I meant to prove it by using the delta-epsilon relation. Substitution doesn't prove anything, of course. But I don't really understand HOW the delta-epsilon relation does.

 

[bezgin]

Please reply! I have a midterm on saturday.

 

[Sirus]

Many other PF members are much better qualified to answer this than I am. AFAIK, delta-epsilon relations are used to define continuity, not really to explain limits.

 

[shmoe]

If, say, Lim(x->a) f(x) = infinity (when you approach from both sides), we call the point x=a as a removable discontinuity.

Who called such a discontinuity removable? You might want to check your definitions carefully. If a one sided limit "equals" infinity most definitions will say the limit does not exist (this isn't "equal" in the usual sense, it's really a way of keeping track of how the limit diverges).
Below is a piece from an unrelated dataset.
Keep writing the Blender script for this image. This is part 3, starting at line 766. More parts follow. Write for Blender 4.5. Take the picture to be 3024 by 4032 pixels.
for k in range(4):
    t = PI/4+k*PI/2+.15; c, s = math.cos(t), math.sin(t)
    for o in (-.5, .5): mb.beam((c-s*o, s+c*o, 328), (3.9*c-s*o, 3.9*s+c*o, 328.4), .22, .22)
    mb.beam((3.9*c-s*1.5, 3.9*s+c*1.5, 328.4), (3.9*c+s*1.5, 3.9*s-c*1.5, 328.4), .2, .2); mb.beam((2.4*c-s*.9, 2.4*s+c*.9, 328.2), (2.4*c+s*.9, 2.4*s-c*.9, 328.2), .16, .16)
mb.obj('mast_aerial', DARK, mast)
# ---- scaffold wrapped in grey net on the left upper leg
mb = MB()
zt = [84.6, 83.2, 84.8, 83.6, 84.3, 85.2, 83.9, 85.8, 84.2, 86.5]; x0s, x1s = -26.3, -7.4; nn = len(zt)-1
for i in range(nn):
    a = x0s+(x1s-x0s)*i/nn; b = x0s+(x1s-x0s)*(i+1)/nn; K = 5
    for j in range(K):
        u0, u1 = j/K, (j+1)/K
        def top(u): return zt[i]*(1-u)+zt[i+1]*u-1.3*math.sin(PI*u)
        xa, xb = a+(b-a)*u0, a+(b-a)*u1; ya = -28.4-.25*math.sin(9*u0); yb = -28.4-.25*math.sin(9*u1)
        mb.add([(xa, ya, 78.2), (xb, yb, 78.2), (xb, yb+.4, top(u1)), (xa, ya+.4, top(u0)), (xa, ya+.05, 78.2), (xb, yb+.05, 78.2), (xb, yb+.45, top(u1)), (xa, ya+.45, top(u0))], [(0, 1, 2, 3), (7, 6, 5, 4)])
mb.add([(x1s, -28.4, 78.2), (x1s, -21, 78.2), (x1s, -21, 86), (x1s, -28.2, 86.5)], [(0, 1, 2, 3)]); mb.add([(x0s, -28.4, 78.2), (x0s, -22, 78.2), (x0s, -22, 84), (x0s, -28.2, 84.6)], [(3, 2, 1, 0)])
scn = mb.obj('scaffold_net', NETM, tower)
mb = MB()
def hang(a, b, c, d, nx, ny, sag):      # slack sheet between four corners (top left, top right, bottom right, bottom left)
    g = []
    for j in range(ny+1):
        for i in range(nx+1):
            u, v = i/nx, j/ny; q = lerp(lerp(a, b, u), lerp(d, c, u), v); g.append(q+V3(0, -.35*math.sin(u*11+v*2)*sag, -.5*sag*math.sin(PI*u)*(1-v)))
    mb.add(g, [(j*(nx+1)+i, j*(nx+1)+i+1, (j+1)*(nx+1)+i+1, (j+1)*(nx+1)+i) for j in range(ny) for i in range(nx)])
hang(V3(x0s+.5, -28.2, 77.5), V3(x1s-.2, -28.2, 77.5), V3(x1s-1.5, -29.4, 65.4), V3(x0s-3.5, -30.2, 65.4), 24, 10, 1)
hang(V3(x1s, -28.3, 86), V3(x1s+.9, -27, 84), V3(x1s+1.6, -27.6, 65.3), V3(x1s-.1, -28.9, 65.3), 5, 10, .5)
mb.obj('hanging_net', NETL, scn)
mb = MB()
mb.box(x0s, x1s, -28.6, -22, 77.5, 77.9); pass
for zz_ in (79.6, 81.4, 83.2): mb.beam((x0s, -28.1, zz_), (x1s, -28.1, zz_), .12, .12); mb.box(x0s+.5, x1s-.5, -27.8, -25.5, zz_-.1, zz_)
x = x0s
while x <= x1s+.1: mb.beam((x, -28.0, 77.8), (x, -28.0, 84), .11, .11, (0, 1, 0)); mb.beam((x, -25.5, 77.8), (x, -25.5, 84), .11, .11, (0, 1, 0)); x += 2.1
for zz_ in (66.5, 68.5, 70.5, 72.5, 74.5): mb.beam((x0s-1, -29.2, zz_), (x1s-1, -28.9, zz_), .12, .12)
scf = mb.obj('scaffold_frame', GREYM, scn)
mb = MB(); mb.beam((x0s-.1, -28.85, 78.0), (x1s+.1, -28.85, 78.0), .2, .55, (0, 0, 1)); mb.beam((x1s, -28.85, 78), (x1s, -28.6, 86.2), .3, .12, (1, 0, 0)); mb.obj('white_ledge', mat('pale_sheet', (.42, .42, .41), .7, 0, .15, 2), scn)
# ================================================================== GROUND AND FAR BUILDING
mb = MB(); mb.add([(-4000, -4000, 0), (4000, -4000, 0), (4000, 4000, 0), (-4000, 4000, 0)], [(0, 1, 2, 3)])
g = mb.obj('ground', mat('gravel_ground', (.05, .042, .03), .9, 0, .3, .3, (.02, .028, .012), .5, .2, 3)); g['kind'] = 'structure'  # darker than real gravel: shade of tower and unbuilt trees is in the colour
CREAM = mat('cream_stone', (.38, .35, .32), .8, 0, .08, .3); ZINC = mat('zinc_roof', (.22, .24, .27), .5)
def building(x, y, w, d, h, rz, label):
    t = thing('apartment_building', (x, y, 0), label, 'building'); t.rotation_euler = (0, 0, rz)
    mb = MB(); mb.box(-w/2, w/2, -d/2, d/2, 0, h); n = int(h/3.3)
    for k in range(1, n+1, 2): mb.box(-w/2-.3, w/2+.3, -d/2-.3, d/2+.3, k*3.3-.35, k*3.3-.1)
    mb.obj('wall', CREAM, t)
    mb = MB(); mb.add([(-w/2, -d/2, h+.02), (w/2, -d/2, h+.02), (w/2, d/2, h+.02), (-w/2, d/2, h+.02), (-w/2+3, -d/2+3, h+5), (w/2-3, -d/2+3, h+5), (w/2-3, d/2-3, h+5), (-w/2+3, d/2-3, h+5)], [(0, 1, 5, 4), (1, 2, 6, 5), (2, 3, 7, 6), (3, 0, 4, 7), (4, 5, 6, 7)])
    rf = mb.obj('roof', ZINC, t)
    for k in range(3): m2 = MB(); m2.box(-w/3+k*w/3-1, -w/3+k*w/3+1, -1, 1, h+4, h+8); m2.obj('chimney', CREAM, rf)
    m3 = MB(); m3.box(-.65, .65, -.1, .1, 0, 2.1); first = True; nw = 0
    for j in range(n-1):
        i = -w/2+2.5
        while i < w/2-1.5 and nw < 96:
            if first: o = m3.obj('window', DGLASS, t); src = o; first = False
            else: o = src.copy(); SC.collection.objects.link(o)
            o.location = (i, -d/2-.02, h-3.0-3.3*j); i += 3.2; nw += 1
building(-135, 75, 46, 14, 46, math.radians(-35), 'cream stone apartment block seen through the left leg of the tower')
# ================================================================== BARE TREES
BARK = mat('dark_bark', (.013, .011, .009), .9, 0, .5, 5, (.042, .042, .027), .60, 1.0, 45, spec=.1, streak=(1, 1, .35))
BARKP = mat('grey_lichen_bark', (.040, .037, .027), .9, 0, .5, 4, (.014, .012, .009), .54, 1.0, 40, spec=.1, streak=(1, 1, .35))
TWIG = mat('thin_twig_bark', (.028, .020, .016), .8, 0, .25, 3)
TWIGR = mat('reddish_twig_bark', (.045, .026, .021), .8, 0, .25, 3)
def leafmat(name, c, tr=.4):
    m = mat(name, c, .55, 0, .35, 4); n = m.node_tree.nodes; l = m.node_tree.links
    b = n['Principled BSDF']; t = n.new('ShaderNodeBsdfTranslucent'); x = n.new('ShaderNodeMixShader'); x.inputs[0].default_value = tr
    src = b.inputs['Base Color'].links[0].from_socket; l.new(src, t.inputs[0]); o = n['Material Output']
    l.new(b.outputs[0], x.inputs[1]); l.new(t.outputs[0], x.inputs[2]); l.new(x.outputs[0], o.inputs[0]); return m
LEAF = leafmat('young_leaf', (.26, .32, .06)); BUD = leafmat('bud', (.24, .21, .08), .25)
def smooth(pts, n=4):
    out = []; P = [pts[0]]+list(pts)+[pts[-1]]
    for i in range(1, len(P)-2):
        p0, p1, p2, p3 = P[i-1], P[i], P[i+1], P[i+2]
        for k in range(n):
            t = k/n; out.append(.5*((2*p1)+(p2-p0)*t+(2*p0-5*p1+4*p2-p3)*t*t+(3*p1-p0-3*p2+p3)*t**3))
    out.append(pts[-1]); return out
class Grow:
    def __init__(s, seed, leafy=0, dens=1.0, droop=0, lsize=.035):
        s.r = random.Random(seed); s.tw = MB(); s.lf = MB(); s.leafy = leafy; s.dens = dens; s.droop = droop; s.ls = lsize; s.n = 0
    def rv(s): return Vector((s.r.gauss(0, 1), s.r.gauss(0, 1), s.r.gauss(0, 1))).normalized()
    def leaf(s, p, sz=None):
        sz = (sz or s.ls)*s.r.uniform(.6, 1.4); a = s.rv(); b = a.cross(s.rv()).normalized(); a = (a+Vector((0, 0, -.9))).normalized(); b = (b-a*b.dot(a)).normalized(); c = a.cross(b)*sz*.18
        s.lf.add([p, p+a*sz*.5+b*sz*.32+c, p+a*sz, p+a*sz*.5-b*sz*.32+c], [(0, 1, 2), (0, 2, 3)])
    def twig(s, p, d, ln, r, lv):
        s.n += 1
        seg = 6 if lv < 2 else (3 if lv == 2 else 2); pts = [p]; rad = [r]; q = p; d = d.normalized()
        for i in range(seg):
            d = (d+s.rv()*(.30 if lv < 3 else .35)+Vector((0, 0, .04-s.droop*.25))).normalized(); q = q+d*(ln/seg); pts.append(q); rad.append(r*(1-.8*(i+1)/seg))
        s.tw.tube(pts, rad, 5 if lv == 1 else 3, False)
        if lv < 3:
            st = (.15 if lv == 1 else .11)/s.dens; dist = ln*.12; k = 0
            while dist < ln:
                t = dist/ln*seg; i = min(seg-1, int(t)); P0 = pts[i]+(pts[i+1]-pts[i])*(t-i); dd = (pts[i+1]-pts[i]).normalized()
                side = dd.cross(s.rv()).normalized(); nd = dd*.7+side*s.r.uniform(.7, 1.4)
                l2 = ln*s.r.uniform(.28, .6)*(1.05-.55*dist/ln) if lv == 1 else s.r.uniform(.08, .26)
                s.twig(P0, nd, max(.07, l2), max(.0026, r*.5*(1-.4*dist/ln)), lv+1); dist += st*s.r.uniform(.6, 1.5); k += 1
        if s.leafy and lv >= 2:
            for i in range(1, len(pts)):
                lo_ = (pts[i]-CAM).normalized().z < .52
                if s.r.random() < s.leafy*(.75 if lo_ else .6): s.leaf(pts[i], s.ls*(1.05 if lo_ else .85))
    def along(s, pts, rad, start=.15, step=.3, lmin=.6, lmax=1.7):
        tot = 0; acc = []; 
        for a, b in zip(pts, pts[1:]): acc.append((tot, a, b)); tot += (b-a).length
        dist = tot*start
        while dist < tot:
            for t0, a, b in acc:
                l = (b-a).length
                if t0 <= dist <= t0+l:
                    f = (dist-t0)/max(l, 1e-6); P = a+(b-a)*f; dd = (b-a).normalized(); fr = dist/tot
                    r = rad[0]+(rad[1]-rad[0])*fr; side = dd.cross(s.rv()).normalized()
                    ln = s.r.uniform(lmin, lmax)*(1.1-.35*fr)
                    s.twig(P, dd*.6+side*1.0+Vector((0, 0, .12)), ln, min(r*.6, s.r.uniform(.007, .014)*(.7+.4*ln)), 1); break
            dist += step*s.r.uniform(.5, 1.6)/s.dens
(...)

This goes for two sided limits as well-even if the left and right handed limits are both infinity, most definitions will say the limit does not exist.


Sirus, epsilon-delta's are very much a part of the rigorous definition of limits.

 

[drdolittle]

First you need to know the exact interpretation if LIMIT CONCEPT.Perhaps a knowledge of Analytic function and residue theorem can help you.
Take for instance,a point in a number line can be approached from different directions(ideally infinity),ie,through X axis or through y-axis or even in an oblique axis.Limit of a function accentuates upon the point that no matter whatever direction we take to approach a value,the vlaue of the fuction at that partiicular point is the result that you get(in your case it is 3).This is what limit of a function denotes.Thats why when we take Z transform we rely upon jordn contour and the region of convergence is taken as the distance between two poles along the path of traversal.

Regards
drdolittle

 

[mathwonk]

is it too late to be of help? i know your test is over but is there another one later? the answers so far are not much to the point.